Entries taken from a collection
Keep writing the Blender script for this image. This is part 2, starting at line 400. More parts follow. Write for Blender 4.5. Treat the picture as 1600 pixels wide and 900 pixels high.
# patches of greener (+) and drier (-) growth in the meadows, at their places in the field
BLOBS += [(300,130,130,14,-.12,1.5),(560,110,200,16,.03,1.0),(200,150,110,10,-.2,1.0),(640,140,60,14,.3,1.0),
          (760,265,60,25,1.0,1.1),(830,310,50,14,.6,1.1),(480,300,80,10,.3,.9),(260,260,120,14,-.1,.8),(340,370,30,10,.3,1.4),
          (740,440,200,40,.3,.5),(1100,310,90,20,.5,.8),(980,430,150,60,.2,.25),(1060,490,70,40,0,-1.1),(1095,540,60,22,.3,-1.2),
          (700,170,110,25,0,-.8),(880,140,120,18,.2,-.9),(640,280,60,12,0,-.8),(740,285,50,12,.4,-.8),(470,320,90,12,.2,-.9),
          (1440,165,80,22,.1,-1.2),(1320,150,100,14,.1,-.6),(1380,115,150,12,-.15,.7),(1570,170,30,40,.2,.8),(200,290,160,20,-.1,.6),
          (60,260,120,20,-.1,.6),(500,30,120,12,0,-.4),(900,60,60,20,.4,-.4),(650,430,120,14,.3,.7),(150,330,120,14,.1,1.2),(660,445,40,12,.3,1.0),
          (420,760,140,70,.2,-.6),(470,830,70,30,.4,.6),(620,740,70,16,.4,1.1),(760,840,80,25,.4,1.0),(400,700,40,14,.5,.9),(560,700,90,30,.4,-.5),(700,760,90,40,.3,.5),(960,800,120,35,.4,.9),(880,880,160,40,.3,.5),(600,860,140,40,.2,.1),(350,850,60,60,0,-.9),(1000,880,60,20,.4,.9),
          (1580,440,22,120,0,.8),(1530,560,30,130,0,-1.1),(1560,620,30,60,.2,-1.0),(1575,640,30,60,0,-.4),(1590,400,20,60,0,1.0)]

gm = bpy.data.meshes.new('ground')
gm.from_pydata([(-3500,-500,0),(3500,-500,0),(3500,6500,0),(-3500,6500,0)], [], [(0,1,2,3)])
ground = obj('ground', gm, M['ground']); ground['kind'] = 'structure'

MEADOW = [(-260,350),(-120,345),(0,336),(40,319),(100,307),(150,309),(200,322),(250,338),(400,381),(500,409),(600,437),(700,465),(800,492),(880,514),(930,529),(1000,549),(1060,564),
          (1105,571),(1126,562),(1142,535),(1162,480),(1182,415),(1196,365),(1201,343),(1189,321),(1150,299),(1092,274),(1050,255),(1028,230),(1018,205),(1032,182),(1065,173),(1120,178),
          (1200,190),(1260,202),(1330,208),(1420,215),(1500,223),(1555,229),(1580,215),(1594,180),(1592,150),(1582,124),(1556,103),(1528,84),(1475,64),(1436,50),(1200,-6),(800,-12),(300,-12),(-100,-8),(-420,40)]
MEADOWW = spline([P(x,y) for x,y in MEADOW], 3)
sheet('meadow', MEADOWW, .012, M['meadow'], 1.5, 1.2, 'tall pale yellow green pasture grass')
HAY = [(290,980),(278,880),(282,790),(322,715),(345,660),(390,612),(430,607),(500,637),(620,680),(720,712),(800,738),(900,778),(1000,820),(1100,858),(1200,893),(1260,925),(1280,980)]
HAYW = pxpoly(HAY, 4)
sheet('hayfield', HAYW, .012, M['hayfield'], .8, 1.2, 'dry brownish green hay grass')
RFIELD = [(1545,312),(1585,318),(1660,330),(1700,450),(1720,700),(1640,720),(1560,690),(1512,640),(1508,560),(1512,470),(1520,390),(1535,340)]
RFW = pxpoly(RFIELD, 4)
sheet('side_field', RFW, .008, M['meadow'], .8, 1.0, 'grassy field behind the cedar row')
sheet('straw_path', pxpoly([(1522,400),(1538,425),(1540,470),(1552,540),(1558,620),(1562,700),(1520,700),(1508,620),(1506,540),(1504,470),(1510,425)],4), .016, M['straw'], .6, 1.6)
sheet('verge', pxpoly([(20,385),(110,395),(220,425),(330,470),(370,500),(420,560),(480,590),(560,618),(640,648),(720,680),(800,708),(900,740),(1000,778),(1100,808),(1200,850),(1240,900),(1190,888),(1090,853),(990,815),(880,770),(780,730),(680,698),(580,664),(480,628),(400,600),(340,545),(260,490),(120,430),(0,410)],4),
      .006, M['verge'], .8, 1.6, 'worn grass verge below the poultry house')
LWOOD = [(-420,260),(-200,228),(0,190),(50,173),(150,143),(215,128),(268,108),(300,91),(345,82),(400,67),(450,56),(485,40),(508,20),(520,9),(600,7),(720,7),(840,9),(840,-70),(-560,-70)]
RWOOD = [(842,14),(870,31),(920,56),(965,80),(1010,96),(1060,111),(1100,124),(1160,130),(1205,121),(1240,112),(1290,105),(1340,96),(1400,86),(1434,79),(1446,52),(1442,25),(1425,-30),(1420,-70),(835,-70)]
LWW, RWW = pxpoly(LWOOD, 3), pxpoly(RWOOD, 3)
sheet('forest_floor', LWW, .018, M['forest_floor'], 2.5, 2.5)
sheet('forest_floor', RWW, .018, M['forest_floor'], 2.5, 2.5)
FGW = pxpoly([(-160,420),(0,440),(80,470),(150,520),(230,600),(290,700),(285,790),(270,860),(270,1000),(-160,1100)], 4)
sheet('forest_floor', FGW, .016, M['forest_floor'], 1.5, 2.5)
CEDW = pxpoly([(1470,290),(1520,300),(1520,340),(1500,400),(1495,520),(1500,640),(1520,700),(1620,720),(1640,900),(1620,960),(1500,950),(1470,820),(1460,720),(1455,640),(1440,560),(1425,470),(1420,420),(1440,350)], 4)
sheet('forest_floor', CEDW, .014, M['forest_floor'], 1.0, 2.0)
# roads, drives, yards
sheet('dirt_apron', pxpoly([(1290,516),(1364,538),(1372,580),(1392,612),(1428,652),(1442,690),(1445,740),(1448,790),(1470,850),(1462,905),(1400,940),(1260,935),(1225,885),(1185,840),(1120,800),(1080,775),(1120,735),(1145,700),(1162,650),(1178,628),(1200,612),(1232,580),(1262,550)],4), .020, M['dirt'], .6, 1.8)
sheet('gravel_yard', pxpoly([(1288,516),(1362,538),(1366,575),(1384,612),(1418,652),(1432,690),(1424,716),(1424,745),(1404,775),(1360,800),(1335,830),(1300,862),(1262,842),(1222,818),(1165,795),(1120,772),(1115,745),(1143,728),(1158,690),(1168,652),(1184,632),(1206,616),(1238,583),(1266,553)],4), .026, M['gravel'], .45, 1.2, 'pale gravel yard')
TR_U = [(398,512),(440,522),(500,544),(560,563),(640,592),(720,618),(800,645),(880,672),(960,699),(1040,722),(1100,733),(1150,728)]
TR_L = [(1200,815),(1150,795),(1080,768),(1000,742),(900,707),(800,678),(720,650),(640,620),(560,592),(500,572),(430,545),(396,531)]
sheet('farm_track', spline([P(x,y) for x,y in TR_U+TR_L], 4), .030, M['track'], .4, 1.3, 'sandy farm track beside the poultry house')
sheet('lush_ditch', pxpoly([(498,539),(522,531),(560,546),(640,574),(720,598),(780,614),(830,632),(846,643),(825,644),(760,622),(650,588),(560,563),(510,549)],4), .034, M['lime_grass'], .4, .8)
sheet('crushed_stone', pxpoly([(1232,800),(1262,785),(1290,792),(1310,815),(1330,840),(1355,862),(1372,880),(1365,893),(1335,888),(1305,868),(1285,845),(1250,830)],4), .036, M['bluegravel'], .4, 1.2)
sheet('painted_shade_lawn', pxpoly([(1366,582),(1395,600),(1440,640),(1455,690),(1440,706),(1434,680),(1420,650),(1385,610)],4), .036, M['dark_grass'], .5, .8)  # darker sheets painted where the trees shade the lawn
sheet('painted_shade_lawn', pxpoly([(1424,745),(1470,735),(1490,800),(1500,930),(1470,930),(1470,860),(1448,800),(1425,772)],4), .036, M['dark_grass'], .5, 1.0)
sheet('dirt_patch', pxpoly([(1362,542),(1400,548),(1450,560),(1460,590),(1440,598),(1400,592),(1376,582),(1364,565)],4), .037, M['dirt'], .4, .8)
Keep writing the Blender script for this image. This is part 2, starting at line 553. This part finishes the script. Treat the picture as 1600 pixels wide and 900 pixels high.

> **Goal**: In the lines above, find each one with "starting" and list it.

> **The completed task**:
Keep writing the Blender script for this image. This is part 2, starting at line 400. More parts follow. Write for Blender 4.5. Treat the picture as 1600 pixels wide and 900 pixels high.
Keep writing the Blender script for this image. This is part 2, starting at line 553. This part finishes the script. Treat the picture as 1600 pixels wide and 900 pixels high.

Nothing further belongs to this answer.